If you want to see your movement succeed, and you look at history as any kind of guide, you don't have to look very hard to see what will certainly doom your movement. It's pretty simple. You don't want to be on the side of Evil.
It does not take a deep dive to discover that whenever there's any dabbling in the spiritual dark arts, it's usually associated with Evil. So again, not a great strategy if you're aiming for a successful movement.
The three BLM co-founders are each Marxist feminists — that's not opinion — it's what they openly embrace. One of those co-founders, Patrisse Cullors, along with Melina Abdullah (who is a feminist professor and co-founder of the Los Angeles chapter of BLM), both employ worshipping and calling on the spirits of the dead as a key aspect of BLM's social justice strategy.
In June, the Berkley Center (which is actually at Georgetown University, not the crazy California Berkeley), published an article titled: "The Fight for Black Lives is a Spiritual Movement."
The article describes the Los Angeles chapter of BLM leading a ceremony in June in front of Mayor Eric Garcetti's house to demand defunding the police. It describes how the BLM-LA co-founder, Melina Abdullah "led the group in a ritual: the reciting of names of those taken by state violence before their time – ancestors now being called back to animate their own justice."
They chanted, "George Floyd. Asé. Philandro Castille. Asé. Andrew Joseph. Asé. Michael Brown. Asé." And on like that through several more names.

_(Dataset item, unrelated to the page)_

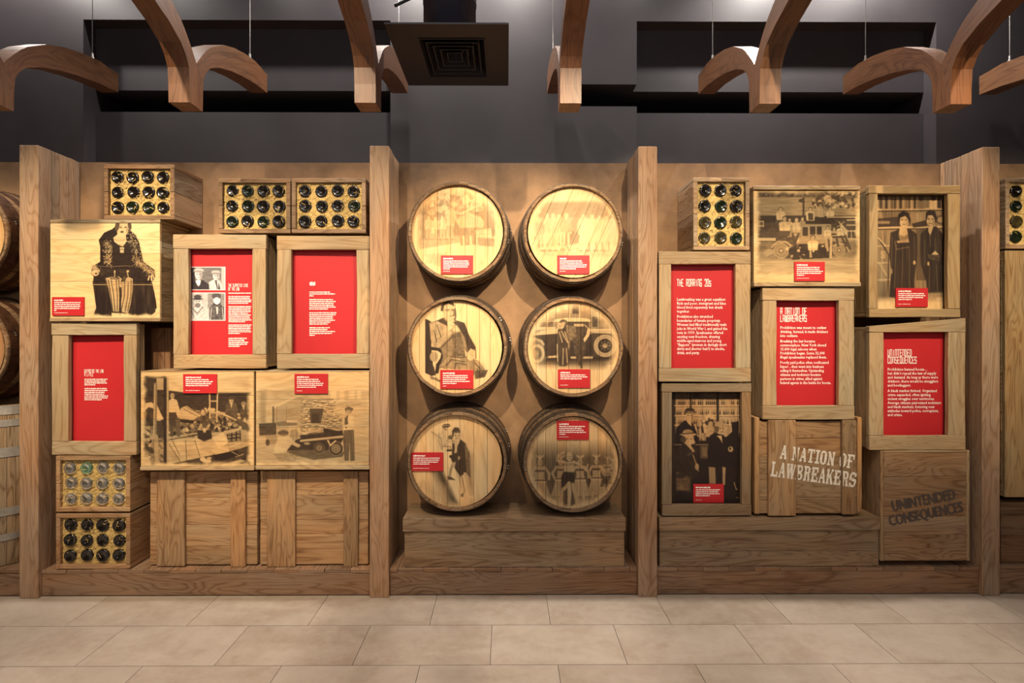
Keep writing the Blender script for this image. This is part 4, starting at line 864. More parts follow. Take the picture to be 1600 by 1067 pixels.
def bottle_crate(x0, y0, x1, y1, Y, back, cols, rows, glass, label, where, group, tint=T_CRATE, tilt=0, bx=None, seed=0):
    X0, X1, Z0, Z1 = rect(x0, y0, x1, y1, Y); t = 6.5 * PX(Y)
    r = thing('bottle_crate', label, 'crate', ((X0 + X1) / 2, Y, Z0), 'open crates of bottles packed in straw')
    carcass(r, X0, X1, Z0, Z1, Y, back, tint, t, 2)
    ix0, ix1, iz0, iz1 = X0 + t, X1 - t, Z0 + t, Z1 - t; R = random.Random(seed)
    cw, rh = (ix1 - ix0 - .006) / cols, (iz1 - iz0 - .006) / rows; ctr = []; gl = []
    for j in range(rows):
        for i in range(cols):
            g = glass[(j * cols + i) % len(glass)]
            cx = ix0 + .003 + cw * (i + .5) + R.uniform(-.003, .003); cz = iz1 - .003 - rh * (j + .5) + R.uniform(-.003, .003)
            if bx is not None and i >= bx: continue
            nm, mat = GLN[g]; k = R.random() < .35
            o = link('bottle', bottle_mesh((g, int(k)), mat), None); sc = min(1.0, cw / .083, rh / .083) * R.uniform(.93, 1.0)
            o.scale = (sc, .94, sc); o.location = (cx, Y + .004 + R.uniform(0, .007), cz); o.rotation_euler = (R.uniform(-.01, .01), R.uniform(0, 6), R.uniform(-.01, .01))
            tag(o, f'{nm} glass bottle end, {ROW[rows][j]} row {ORD[cols][i]} column, {where}', 'bottle', group); ctr.append((cx, cz)); gl.append(g)
    # straw packing
    V, Fc = [], []; nx, nz = 30, 24; d = Y + .020; dark = [(*c, .012 if g in 'CM' else .033) for c, g in zip(ctr, gl)]
    for j in range(nz + 1):
        for i in range(nx + 1): V.append((ix0 + .001 + (ix1 - ix0 - .002) * i / nx, d + R.uniform(-.003, .003), iz0 + .001 + (iz1 - iz0 - .002) * j / nz))
    for j in range(nz):
        for i in range(nx):
            a = j * (nx + 1) + i; mx, mz = (V[a][0] + V[a + nx + 2][0]) / 2, (V[a][2] + V[a + nx + 2][2]) / 2
            if all(math.hypot(mx - x, mz - z) > q for x, z, q in dark): Fc.append((a, a + 1, a + nx + 2, a + nx + 1))
    for s in range(520):
        x, z = R.uniform(ix0 + .008, ix1 - .008), R.uniform(iz0 + .006, iz1 - .006); over = s % 13 == 0
        dd = min((math.hypot(x - cx, z - cz) for cx, cz in ctr), default=1)
        if dd < .036 and not over: continue
        a = R.uniform(0, 6.28); L = R.uniform(.012, .032); bend = R.uniform(-1.2, 1.2); w = R.uniform(.0006, .0014); y = (Y + R.uniform(.001, .005)) if over else (Y + R.uniform(.009, .020)); b = len(V)
        for k in range(4):
            u = k / 3 - .5; an = a + bend * u; xx, zz = x + math.cos(an) * L * u, z + math.sin(an) * L * u; yy = y + R.uniform(-.003, .003)
            xx = min(max(xx, ix0 + .002), ix1 - .002); zz = min(max(zz, iz0 + .002), iz1 - .002)
            V += [(xx - math.sin(an) * w, yy, zz + math.cos(an) * w), (xx + math.sin(an) * w, yy - .0008, zz - math.cos(an) * w)]
        Fc += [(b + 2 * k, b + 2 * k + 1, b + 2 * k + 3, b + 2 * k + 2) for k in range(3)]
    o = mesh('straw_packing', V, Fc, M_STRAW); tag(o, f'pale yellow straw packed round the bottles, {where}', 'straw', None, 'stuff')
    return r

def picture_box(x0, y0, x1, y1, Y, back, img, pbox, seams, label, group, top=3, bot=6, pl=None, tint=T_OAK, ptint=T_PRINT, side=3):
    """Crate whose planked front carries a burnt-in picture. (x0,y0,x1,y1) is the planked face; top / bot = board edges in pixels."""
    X0, X1, Z0, Z1 = rect(x0, y0, x1, y1, Y); k = PX(Y); t0, t1 = top * k, bot * k
    r = thing('picture_crate', label, 'crate', ((X0 + X1) / 2, Y, Z0 - t1), group)
    mat = wood('print_' + img.name, .8, .55, .05, img, spec=.15); pb = rect(*pbox, Y)
    zs = [at(0, s, Y)[1] for s in [y1] + list(seams) + [y0]]
    for a, c in zip(zs, zs[1:]): slab('front_plank', r, [(X0, a + .0006), (X1, a + .0006), (X1, c - .0006), (X0, c - .0006)], Y, Y + .018, mat, jit(ptint, .05, .02), (1, 0), pb)
    beam('top_board', r, X0 - .001, X1 + .004, Y - .002, back, Z1 + .0005, Z1 + t0, 'x', W, jit(tint), .001)
    beam('bottom_board', r, X0 - .001, X1 + .004, Y - .006, back, Z0 - t1, Z0 - .0005, 'x', W, jit(tint), .001)
    h = (Z1 - Z0) / side
    for a, c in ((X0 + .001, X0 + .02), (X1 - .02, X1 - .001)):
        for i in range(side): beam('side_board', r, a, c, Y + .019, back, Z0 + h * i + .0006, Z0 + h * (i + 1) - .0006, 'y', W, jit(tint, .18))
    if pl: plaque(r, *pl[0], Y, *pl[1])
    return r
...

Again, quoting from the article about this ceremony:
As each name is recited, Dr. Abdullah poured libations on the ground as the group of over 100 chanted "Asé," a Yoruba term [the Yoruba are a large ethnic group in West Africa] often used by practitioners of Ifa [Ee-fah], a faith and divination system that originated in West Africa, in return. This ritual, Dr. Abdullah explained is a form of worship.
The article goes on to explain that part of this "worship" includes: "summoning deities."
Patrisse Cullors, one of the three BLM co-founders, is ordained in the Ifa religion.
In June, Cullors and Abdullah recorded a Facebook live event in which they talked about summoning spirits as part of their work.
Watch Dr. Abdullah at the 24:33 mark:
And at the 25:29 mark, Dr. Abdullah actually talks about how she laughs with one of the spirits that she summons.
We've been telling you for months — people keep saying "Black Lives Matter," but I don't think it means what they think it means. BLM the organization is fully anti-police, anti-capitalist, anti-family, pro-revolution, pro-Marxist, and now apparently, pro-summoning-spirits-and-having-a-good-laugh-with-them.